Opinion: Olympic Fever 2024?

Former D.C. Mayor Anthony Williams -- and, no, he’s not running for mayor again, so stop asking -- knows something about the Olympics.

Williams helped promote the 2002 Washington-Baltimore bid to host this year’s games. The Washington region lost out to New York City as the representative city from the United States. New York subsequently lost to London. “I supported our bid, I was hugely behind it,” Williams said this week in his offices at the Federal City Council. “It’s an enormous amount of work, and it does require a lot of lead time.”

But what does he say about a nascent effort to reunite the region to bid on 2024? Dan Knise, who was president of the 2012 bid for this region, floated the idea in The Baltimore Sun. But Williams says not so fast.

“This is a different story,” he said of the intervening years. “We want to talk to our business leaders and our community before we step behind something like that. But it’s worthy of consideration.”

Williams only recently became head of the Federal City Council, an influential business group. He was careful to embrace the idea of an Olympics bid, but also to draw a sharp line on whether it would be pursued.

A similar tone of cautious inquiry came from Jim Dinegar, president of the Greater Washington Board of Trade.

“The Olympics are really the granddaddy of all the sporting events,” he told NBC4 Monday, “and there’s no better region in the United States, certainly maybe in the world, than the greater Washington region with Baltimore -- wonderful partners, great venues, Potomac River, Chesapeake Bay, so much going on around here.”

But like the former mayor, Dinegar knows the hurdles involved.

“It would be a wonderful place … to host this event. Having said that, it’s an enormous undertaking, and it’s a marathon, not a sprint. The business community is well aware of the opportunities associated with it, but we don’t underestimate the challenges associated with putting on such a spectacle.”

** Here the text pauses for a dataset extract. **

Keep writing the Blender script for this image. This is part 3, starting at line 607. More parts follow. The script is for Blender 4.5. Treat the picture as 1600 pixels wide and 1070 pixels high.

DC Chamber of Commerce president Barbara Lang echoed the other leaders.

“I think that would be cool having the Olympics in Washington,” Lang said, noting she was the new leader of the Chamber when it helped support the 2002 bid.

“It was a major undertaking. It would be nice if the regional partners came together, but we can only do this if it is a regional initiative.”

And this being the nation’s capital, what of the tremendous security concerns? Given the day-to-day security presence, that might not be a huge problem.

“If anybody can handle the security and all that kind of preparation, it’s certainly this region, certainly this city,” Williams said.

Keep in mind that the bids to host the 2024 Olympic Games will be reviewed beginning in 2015, and the host city or country will be chosen in 2017.

• Commuter tax time? If we could, we would have positioned ourselves simultaneously in each of the Maryland and Virginia suburbs recently to see and hear the gasps when someone dared mention the words “commuter tax” for our region.

The congressional delegations from Maryland and Virginia, regardless of party, were apoplectic at the thought that the District might tax the workers who stream in from the suburbs every day. That’s about 400,000 workers, according to the city’s Office of the Chief Financial Officer.

In simple language, Maryland and Virginia have been draining billions of dollars from the nation’s capital. The suburban states made sure the city’s Home Rule Act in the 1970s banned a commuter tax. If the city -- like any other jurisdiction in America -- were able to tax commuter earnings, then the city would be in a position to lower the overall tax burden for everyone.

But that means commuters would deduct from their state tax returns the 1 or 2 percent paid to the city. And that would mean the states of Maryland and Virginia would lose huge sums.

It’s been a hopeless battle for the District to even think about changing the Home Rule Charter, until now.

California Republican Darrell Issa, who chairs the U.S. House committee that oversees District matters, surprised everyone recently by saying he wants to revisit the issue after the summer recess.

Here’s the only argument he has to make: Why do the other 48 states allow Maryland and Virginia to use the nation’s capital as their own piggy bank?

As one regional official said, it’s not fair, it’s not right and it’s not defensible.

To sweeten the deal, the District could agree with Congress to use all of the commuter tax revenue for roads and Metro. Something like that would make sense. Stiffing the District doesn’t.